Indians on both the North and South American continents have long used tobacco in their tribal rituals. Customarily it is smoked to signify, I am told, a oneness between man and the Great Spirit. The idea is that the smoke that man consumes can then waft up to the Great Spirit himself, who can then enjoy it second-hand.

In North America, tobacco smoking was sometimes something of a fertility ritual, as well, since ceremonial "peace pipes" used by tribes there had a long phallic stem conjoined to a bowl -- you get the picture.

But in South and Central America, Indian tribes, such as the Nicoya of Nicaragua and the Cuna of Colombia, would smoke rolled, cigar-like tobacco in their rites. The latter would pass around cups of intoxicating cooked cocao while smoking.

This sounds to me a lot like what goes on in Chicago bars (or went on -- before the 2008 ban)-- puffing away at cylindrical tobacco products while consuming intoxicating beverages.

So I am announcing the founding of a new sect to worship the Great Spirit in Chicago.

I will be the first Bishop.

Our rituals will begin with the congregation lighting up their cylindical tobacco products so as to commune with the Great Spirit by offering him up our second-hand smoke.

Then, as Bishop, I will go down the ceremonial communion rail (behind which the worshipers are seated on stools) and proffer the faithful, mugs of intoxicating fire-water. I will have ample quantities of this on draft or in bottles.

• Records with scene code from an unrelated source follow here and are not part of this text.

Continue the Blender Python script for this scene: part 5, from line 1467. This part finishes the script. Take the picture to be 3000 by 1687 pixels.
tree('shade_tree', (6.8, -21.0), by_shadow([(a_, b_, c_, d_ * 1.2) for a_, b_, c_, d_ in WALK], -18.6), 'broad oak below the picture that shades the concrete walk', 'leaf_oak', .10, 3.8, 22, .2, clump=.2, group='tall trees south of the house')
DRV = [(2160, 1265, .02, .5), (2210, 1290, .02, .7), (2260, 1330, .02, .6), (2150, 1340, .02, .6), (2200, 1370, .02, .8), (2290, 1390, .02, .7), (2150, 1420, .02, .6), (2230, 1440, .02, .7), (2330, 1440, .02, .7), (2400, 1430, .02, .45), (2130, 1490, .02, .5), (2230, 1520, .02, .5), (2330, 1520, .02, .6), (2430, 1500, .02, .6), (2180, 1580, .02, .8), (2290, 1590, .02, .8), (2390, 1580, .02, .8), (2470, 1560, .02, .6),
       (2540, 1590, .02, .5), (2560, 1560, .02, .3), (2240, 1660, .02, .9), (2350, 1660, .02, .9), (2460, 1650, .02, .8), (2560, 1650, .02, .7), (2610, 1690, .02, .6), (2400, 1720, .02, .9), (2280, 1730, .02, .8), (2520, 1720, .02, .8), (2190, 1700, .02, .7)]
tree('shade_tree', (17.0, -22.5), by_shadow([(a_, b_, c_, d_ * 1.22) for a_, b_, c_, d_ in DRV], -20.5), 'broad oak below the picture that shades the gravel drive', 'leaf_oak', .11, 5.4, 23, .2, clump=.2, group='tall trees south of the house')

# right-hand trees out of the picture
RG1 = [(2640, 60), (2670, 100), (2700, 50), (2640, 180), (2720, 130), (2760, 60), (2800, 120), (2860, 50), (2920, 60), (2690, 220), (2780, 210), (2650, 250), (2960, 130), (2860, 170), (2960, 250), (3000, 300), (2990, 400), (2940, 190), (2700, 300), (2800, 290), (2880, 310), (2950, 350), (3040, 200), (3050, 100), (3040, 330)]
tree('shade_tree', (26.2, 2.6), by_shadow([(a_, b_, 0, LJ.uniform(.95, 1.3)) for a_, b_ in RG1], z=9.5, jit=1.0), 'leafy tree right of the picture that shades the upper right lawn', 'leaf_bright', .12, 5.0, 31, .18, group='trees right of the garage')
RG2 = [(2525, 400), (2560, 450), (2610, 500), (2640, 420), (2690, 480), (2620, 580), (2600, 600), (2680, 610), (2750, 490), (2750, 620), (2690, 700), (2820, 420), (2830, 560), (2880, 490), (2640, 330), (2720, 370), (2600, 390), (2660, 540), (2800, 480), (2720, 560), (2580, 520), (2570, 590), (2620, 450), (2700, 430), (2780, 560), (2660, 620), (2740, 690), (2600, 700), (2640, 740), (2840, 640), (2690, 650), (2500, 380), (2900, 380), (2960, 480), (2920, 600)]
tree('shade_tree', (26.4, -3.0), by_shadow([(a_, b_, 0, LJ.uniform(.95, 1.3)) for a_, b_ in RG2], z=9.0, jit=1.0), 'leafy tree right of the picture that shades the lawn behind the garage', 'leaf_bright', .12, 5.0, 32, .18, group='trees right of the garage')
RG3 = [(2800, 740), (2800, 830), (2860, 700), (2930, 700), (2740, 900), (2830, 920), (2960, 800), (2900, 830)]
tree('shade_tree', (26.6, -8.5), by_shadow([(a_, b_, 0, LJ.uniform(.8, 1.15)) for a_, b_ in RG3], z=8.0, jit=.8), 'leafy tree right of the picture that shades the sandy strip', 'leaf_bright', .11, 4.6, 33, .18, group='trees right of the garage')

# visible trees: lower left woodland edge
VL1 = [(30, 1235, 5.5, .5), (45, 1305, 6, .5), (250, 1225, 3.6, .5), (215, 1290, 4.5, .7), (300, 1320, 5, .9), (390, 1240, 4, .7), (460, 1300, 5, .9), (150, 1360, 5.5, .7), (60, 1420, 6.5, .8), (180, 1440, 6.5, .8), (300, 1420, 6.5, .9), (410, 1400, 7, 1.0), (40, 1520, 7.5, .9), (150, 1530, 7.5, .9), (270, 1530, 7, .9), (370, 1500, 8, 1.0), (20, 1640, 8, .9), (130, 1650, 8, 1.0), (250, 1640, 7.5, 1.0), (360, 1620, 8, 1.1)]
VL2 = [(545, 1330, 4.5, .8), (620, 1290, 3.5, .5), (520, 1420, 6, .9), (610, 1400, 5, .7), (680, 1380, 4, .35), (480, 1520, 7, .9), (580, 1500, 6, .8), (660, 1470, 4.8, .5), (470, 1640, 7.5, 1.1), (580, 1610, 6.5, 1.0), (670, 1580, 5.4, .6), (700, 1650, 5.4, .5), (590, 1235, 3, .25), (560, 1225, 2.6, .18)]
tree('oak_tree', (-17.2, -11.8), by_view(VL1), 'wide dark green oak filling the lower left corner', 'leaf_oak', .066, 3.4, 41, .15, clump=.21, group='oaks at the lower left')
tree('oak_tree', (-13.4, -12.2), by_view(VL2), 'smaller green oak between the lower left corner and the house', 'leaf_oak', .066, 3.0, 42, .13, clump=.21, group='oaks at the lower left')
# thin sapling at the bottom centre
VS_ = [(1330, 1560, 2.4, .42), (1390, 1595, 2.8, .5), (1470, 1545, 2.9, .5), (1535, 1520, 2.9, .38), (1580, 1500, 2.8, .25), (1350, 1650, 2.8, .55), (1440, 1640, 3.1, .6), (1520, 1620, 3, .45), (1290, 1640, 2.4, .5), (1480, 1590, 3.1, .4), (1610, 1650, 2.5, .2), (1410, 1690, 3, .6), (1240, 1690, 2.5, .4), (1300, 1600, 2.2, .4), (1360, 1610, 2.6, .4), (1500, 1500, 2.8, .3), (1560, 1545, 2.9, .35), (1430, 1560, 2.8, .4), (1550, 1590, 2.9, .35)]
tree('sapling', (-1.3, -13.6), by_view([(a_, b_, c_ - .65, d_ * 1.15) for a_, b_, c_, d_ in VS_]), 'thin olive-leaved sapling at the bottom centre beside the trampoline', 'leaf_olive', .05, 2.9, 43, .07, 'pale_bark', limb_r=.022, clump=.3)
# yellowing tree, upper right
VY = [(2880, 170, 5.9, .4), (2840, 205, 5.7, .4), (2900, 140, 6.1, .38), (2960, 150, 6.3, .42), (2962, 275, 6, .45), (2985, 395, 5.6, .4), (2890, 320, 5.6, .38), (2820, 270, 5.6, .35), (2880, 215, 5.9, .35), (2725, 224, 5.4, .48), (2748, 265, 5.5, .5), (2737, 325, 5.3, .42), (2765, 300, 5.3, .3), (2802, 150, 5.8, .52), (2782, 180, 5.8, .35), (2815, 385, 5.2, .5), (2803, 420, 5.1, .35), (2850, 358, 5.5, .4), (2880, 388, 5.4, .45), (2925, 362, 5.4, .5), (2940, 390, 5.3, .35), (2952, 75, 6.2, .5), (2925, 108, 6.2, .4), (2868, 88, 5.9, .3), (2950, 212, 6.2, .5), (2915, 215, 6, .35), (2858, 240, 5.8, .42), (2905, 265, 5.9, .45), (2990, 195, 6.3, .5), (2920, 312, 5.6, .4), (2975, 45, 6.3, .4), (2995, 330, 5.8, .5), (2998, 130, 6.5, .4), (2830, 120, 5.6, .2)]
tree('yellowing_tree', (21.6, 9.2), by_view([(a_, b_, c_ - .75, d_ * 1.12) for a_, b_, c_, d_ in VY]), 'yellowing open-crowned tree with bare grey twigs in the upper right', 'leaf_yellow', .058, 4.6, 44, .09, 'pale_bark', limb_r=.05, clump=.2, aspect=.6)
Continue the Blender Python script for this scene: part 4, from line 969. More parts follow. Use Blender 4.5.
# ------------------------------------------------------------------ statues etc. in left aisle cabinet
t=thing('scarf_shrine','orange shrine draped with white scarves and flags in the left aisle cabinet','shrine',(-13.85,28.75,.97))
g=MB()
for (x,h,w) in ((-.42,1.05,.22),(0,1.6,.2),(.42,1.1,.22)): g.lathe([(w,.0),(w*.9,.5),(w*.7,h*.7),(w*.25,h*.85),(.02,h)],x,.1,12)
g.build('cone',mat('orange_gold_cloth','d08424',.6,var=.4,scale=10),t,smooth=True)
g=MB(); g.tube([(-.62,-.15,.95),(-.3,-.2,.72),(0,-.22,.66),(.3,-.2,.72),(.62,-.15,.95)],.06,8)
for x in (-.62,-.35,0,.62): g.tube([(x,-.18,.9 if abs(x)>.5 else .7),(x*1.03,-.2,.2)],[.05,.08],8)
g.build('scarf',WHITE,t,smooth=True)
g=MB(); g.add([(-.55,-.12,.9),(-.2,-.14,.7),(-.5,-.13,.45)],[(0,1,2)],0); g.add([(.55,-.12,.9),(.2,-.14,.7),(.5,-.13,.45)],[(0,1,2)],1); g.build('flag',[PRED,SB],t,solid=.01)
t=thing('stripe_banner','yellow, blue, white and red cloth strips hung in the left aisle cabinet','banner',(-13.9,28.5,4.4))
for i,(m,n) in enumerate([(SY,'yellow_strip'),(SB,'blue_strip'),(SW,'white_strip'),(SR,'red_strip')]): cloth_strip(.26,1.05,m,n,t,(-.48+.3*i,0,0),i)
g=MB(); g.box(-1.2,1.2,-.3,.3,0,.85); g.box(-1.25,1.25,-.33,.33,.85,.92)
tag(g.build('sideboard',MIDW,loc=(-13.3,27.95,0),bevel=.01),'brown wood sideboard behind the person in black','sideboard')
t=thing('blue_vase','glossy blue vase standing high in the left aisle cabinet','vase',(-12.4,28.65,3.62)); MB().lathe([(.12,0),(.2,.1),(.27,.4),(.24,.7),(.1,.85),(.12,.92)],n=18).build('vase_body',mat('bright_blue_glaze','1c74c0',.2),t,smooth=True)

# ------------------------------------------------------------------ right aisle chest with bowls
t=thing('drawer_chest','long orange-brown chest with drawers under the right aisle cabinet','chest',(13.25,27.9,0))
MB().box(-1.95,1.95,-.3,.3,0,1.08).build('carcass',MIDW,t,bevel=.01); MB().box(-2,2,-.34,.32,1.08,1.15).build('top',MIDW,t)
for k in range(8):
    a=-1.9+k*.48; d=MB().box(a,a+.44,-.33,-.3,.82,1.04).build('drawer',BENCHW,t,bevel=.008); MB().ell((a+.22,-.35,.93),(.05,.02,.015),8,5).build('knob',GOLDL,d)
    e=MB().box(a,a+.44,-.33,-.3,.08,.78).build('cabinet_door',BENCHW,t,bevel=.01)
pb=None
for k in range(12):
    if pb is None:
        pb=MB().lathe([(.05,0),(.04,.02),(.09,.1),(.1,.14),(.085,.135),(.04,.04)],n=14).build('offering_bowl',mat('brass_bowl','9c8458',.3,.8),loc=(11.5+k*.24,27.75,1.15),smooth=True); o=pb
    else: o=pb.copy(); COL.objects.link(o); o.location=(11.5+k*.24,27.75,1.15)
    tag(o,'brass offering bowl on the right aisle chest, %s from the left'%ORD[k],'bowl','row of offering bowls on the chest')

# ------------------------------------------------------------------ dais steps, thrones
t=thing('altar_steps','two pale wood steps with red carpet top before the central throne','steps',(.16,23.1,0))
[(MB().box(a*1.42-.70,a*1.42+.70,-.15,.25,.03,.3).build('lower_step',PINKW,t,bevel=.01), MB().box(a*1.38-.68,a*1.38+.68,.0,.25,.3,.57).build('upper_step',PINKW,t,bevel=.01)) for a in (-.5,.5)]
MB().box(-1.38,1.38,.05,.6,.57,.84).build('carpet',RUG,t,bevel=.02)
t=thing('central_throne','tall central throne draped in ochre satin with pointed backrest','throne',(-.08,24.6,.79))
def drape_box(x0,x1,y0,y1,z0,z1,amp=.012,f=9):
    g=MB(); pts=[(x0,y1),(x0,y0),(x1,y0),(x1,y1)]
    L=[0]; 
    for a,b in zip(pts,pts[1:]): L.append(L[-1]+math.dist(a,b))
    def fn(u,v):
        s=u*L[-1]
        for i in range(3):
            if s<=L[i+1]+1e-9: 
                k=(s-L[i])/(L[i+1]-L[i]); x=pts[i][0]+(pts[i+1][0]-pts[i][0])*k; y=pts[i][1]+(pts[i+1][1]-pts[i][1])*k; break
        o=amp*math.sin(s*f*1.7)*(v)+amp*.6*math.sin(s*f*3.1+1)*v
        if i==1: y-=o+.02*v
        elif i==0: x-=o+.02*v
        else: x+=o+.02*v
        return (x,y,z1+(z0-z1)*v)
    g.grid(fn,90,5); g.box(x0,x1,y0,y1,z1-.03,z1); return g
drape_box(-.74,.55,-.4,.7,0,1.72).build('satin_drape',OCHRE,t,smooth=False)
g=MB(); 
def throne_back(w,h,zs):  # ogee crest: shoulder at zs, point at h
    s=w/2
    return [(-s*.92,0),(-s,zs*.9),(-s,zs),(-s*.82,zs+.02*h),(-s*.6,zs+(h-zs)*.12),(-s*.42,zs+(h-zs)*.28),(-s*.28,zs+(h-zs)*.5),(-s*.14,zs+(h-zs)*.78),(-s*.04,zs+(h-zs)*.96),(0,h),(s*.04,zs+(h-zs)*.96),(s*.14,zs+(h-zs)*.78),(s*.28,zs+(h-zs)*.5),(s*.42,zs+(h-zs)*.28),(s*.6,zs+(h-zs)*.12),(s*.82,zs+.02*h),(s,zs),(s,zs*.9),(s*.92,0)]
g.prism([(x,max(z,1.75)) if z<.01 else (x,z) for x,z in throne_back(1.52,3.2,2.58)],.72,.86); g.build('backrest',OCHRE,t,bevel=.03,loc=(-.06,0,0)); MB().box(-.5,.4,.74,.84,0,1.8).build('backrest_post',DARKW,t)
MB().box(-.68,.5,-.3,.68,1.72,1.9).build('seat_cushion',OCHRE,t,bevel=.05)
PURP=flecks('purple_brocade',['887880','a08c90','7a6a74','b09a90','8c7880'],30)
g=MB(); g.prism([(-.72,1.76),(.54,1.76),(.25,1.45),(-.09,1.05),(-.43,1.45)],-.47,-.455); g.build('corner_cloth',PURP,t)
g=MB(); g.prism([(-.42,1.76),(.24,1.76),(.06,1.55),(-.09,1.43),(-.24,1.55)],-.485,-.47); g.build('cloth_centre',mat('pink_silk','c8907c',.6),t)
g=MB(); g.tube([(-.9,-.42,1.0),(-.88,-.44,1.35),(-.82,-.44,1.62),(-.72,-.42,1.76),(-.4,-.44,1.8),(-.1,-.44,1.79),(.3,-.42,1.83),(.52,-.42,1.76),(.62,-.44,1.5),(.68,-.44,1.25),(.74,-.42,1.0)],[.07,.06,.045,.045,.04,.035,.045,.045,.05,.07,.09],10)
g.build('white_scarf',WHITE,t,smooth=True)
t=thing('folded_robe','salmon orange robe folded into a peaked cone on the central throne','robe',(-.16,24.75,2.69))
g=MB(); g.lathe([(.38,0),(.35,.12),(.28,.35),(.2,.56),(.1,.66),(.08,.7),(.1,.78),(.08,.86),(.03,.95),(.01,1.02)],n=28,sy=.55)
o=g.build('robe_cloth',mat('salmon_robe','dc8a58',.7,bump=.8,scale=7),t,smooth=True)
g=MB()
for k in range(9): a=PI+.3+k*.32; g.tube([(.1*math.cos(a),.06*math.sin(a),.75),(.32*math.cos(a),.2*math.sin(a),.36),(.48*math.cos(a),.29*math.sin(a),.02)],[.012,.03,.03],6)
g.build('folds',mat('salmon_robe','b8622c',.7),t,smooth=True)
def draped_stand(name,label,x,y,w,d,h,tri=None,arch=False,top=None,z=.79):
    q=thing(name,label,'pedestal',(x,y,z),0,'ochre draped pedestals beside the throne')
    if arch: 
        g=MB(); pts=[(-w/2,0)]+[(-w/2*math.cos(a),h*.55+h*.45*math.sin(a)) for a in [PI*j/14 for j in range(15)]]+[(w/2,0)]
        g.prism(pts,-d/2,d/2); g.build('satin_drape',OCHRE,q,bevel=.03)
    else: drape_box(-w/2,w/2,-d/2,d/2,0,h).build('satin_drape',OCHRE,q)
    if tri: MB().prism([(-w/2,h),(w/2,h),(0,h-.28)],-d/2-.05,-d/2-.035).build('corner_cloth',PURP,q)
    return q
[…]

Then, during the ceremonies, the juke box will play our sacred hymns. For instance, Cherokee People, by Paul Revere and the Raiders. And Now That The Buffalo's Gone, by Buffy Sainte Marie.

And our final hymn to the Great Spirit will be Indian Lake, by the Cowsills.

"At Indian Lake
it is easy to make
the way the Indian do.

CHORUS

(Indian war whooping)"




This will be the exit hymn sung at closing time, which will be promptly at 2 am -- or 5 am, if we pay off the local Alderman to keep our sacred services going longer.

I forgot to mention. There will be an offering of tithes to the Great Spirit and his Bishophric in Chicago, which will be taken up with the proferring of each mug of fire-water.